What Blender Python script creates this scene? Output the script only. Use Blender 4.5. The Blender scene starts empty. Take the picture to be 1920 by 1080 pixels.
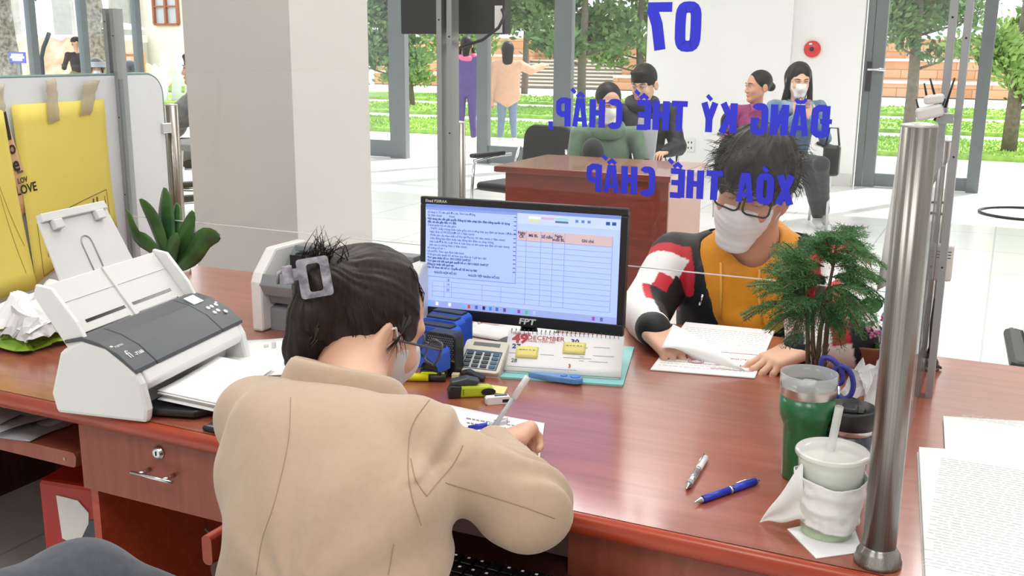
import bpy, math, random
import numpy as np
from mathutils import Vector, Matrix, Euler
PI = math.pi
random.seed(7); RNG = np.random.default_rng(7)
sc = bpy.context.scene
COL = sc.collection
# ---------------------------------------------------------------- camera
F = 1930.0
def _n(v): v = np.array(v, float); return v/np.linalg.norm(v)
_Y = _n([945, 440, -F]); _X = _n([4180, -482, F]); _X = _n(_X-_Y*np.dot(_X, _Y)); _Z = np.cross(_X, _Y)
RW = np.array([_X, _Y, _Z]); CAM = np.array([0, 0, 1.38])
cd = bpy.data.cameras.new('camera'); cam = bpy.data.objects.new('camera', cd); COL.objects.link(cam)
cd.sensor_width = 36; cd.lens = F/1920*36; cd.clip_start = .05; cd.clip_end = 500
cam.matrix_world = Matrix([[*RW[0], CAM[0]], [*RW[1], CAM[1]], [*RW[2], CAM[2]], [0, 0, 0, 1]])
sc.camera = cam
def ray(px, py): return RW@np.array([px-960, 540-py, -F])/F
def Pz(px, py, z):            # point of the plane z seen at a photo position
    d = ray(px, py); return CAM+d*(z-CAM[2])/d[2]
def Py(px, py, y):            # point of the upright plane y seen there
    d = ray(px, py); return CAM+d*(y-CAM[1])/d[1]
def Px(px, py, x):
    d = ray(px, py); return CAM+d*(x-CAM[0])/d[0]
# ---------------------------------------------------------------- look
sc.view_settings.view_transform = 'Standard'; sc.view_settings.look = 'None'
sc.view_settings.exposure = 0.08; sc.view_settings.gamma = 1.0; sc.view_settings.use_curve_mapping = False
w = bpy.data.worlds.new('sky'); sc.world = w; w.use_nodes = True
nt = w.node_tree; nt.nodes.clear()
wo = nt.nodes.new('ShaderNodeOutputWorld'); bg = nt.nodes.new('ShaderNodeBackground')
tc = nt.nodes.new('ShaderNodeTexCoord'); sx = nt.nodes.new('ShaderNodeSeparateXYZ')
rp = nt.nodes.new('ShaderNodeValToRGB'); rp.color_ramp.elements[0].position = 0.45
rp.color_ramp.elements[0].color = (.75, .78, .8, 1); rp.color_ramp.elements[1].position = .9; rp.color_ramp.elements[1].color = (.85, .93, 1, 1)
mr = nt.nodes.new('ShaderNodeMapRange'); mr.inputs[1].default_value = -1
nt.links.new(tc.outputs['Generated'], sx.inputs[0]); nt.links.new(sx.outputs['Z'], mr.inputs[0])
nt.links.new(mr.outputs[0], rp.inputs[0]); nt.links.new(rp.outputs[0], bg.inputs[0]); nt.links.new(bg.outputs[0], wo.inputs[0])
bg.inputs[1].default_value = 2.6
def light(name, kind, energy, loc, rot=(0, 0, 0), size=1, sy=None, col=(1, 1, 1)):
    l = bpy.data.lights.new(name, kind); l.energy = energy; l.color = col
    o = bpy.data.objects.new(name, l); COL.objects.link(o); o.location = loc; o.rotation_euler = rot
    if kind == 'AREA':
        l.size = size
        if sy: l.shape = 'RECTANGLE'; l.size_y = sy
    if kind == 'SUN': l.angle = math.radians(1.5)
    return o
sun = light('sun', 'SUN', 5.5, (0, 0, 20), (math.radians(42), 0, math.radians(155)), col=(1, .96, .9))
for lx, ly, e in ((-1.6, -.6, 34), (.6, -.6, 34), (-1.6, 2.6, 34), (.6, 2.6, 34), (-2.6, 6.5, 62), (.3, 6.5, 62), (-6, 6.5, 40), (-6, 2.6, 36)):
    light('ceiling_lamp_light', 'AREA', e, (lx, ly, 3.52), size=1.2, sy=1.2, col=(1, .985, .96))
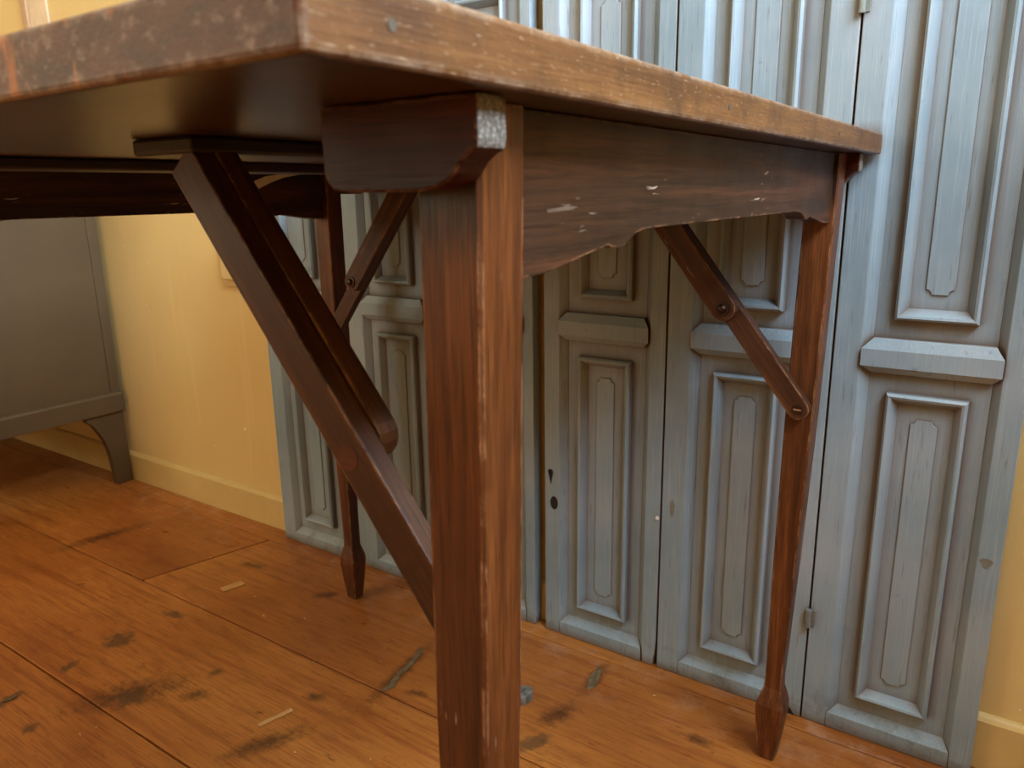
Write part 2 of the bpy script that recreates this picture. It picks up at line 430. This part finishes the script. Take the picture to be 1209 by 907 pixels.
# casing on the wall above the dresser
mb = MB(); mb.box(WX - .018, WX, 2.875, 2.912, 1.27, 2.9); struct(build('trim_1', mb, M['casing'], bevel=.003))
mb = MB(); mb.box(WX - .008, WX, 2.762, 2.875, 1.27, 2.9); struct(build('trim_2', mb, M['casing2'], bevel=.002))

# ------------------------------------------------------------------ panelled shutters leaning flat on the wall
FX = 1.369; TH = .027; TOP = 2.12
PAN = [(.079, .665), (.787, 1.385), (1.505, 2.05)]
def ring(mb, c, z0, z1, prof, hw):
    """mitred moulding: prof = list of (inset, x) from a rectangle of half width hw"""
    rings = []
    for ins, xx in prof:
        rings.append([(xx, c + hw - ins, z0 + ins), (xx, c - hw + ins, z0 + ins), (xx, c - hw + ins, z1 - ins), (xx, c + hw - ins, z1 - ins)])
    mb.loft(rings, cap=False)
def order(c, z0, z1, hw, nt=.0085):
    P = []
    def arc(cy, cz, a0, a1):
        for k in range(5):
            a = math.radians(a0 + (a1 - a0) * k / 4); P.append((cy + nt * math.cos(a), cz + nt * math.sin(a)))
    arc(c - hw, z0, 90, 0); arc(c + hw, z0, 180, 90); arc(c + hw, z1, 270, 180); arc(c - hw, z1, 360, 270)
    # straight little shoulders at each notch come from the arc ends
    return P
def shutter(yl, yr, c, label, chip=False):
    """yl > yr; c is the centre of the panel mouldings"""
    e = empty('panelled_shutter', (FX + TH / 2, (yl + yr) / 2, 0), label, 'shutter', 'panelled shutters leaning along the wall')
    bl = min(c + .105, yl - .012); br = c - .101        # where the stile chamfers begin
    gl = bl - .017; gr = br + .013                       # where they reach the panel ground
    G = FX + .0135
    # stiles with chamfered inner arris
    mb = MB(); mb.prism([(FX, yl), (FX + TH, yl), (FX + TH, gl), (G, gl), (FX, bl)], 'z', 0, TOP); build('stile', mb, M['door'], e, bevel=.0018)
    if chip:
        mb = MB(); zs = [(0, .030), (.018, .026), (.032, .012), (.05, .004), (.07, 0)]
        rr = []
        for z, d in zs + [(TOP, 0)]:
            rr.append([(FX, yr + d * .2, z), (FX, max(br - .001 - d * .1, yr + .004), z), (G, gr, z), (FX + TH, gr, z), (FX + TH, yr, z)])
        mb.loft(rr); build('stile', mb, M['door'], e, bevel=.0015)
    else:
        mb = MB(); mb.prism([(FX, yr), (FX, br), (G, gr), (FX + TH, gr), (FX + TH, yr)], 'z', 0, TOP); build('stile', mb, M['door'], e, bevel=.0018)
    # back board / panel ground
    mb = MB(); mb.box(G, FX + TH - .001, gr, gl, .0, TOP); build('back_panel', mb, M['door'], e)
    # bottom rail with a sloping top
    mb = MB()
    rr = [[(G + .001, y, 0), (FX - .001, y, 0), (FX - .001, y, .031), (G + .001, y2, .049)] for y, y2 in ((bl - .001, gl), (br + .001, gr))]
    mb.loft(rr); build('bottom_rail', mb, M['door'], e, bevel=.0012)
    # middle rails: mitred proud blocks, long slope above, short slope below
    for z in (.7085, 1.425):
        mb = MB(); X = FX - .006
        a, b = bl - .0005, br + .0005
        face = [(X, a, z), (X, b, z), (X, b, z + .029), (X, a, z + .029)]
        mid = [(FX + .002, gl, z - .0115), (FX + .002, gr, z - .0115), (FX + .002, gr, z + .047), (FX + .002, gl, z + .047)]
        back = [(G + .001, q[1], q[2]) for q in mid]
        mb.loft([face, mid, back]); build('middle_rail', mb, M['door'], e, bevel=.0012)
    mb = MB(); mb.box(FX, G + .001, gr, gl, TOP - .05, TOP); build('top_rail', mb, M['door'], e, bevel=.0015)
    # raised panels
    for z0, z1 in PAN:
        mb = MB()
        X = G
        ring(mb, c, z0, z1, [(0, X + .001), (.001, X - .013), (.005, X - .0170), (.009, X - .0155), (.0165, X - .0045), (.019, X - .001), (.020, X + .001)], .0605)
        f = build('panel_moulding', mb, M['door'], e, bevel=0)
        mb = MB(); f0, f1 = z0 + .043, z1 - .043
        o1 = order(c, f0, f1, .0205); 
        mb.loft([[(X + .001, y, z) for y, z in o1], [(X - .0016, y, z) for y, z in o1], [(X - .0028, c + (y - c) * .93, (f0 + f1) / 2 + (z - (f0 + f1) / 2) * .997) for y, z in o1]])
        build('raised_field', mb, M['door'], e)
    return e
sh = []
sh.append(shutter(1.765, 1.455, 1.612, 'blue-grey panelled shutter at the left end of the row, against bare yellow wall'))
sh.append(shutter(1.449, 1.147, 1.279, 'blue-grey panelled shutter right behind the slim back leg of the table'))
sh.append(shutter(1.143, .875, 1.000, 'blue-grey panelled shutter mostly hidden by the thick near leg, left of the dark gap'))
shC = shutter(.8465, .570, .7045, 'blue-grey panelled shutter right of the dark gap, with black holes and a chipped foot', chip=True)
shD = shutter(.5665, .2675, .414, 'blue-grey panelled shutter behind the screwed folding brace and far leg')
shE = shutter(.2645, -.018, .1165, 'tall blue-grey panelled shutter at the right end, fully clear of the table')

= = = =

• [Task to carry out]
Only the lines from the one containing "f = build('panel_moulding', mb, M['door'], e, bevel=0)" through the one containing "mb.loft([[(X + .001, y, z)" are to be retyped, both boundary lines included, with no other material.

• [Answer below]
        f = build('panel_moulding', mb, M['door'], e, bevel=0)
        mb = MB(); f0, f1 = z0 + .043, z1 - .043
        o1 = order(c, f0, f1, .0205); 
        mb.loft([[(X + .001, y, z) for y, z in o1], [(X - .0016, y, z) for y, z in o1], [(X - .0028, c + (y - c) * .93, (f0 + f1) / 2 + (z - (f0 + f1) / 2) * .997) for y, z in o1]])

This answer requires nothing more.